#### Exercise task
Below is the data. Give it again, complete and exact.

** begin Provided data **

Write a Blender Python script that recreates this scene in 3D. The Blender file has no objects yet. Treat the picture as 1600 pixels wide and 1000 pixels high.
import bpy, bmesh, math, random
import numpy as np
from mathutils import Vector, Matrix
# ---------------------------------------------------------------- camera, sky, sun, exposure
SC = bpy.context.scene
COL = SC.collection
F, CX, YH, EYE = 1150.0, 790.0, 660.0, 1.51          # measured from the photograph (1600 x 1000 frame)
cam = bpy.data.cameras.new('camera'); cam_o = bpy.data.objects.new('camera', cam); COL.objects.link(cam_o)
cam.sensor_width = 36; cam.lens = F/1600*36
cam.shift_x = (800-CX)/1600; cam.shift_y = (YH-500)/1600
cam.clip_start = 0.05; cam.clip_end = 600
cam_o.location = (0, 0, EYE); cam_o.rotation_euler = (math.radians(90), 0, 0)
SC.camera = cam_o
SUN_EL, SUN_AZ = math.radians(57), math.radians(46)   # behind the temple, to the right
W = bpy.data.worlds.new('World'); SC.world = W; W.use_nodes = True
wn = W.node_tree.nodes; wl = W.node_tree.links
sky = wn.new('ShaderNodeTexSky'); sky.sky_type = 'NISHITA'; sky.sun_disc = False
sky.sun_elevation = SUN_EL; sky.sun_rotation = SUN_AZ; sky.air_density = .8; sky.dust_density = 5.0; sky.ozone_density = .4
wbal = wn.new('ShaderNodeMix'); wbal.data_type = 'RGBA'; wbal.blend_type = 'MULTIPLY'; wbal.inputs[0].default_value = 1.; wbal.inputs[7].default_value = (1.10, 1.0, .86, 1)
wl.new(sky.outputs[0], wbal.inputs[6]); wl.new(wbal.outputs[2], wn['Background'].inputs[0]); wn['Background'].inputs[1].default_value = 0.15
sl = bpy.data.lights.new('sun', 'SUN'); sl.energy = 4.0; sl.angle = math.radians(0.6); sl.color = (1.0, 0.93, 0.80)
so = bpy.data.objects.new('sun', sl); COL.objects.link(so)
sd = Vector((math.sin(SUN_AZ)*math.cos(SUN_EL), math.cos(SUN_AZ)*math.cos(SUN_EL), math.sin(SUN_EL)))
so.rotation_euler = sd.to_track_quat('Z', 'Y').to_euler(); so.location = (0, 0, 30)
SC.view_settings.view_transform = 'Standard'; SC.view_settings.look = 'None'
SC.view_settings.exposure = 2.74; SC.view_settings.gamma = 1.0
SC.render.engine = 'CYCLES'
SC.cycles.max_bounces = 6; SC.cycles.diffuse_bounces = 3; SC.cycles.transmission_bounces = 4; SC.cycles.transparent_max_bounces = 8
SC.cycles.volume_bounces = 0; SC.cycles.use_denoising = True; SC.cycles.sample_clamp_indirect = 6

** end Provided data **

#### Exercise output
Write a Blender Python script that recreates this scene in 3D. The Blender file has no objects yet. Treat the picture as 1600 pixels wide and 1000 pixels high.
import bpy, bmesh, math, random
import numpy as np
from mathutils import Vector, Matrix
# ---------------------------------------------------------------- camera, sky, sun, exposure
SC = bpy.context.scene
COL = SC.collection
F, CX, YH, EYE = 1150.0, 790.0, 660.0, 1.51          # measured from the photograph (1600 x 1000 frame)
cam = bpy.data.cameras.new('camera'); cam_o = bpy.data.objects.new('camera', cam); COL.objects.link(cam_o)
cam.sensor_width = 36; cam.lens = F/1600*36
cam.shift_x = (800-CX)/1600; cam.shift_y = (YH-500)/1600
cam.clip_start = 0.05; cam.clip_end = 600
cam_o.location = (0, 0, EYE); cam_o.rotation_euler = (math.radians(90), 0, 0)
SC.camera = cam_o
SUN_EL, SUN_AZ = math.radians(57), math.radians(46)   # behind the temple, to the right
W = bpy.data.worlds.new('World'); SC.world = W; W.use_nodes = True
wn = W.node_tree.nodes; wl = W.node_tree.links
sky = wn.new('ShaderNodeTexSky'); sky.sky_type = 'NISHITA'; sky.sun_disc = False
sky.sun_elevation = SUN_EL; sky.sun_rotation = SUN_AZ; sky.air_density = .8; sky.dust_density = 5.0; sky.ozone_density = .4
wbal = wn.new('ShaderNodeMix'); wbal.data_type = 'RGBA'; wbal.blend_type = 'MULTIPLY'; wbal.inputs[0].default_value = 1.; wbal.inputs[7].default_value = (1.10, 1.0, .86, 1)
wl.new(sky.outputs[0], wbal.inputs[6]); wl.new(wbal.outputs[2], wn['Background'].inputs[0]); wn['Background'].inputs[1].default_value = 0.15
sl = bpy.data.lights.new('sun', 'SUN'); sl.energy = 4.0; sl.angle = math.radians(0.6); sl.color = (1.0, 0.93, 0.80)
so = bpy.data.objects.new('sun', sl); COL.objects.link(so)
sd = Vector((math.sin(SUN_AZ)*math.cos(SUN_EL), math.cos(SUN_AZ)*math.cos(SUN_EL), math.sin(SUN_EL)))
so.rotation_euler = sd.to_track_quat('Z', 'Y').to_euler(); so.location = (0, 0, 30)
SC.view_settings.view_transform = 'Standard'; SC.view_settings.look = 'None'
SC.view_settings.exposure = 2.74; SC.view_settings.gamma = 1.0
SC.render.engine = 'CYCLES'
SC.cycles.max_bounces = 6; SC.cycles.diffuse_bounces = 3; SC.cycles.transmission_bounces = 4; SC.cycles.transparent_max_bounces = 8
SC.cycles.volume_bounces = 0; SC.cycles.use_denoising = True; SC.cycles.sample_clamp_indirect = 6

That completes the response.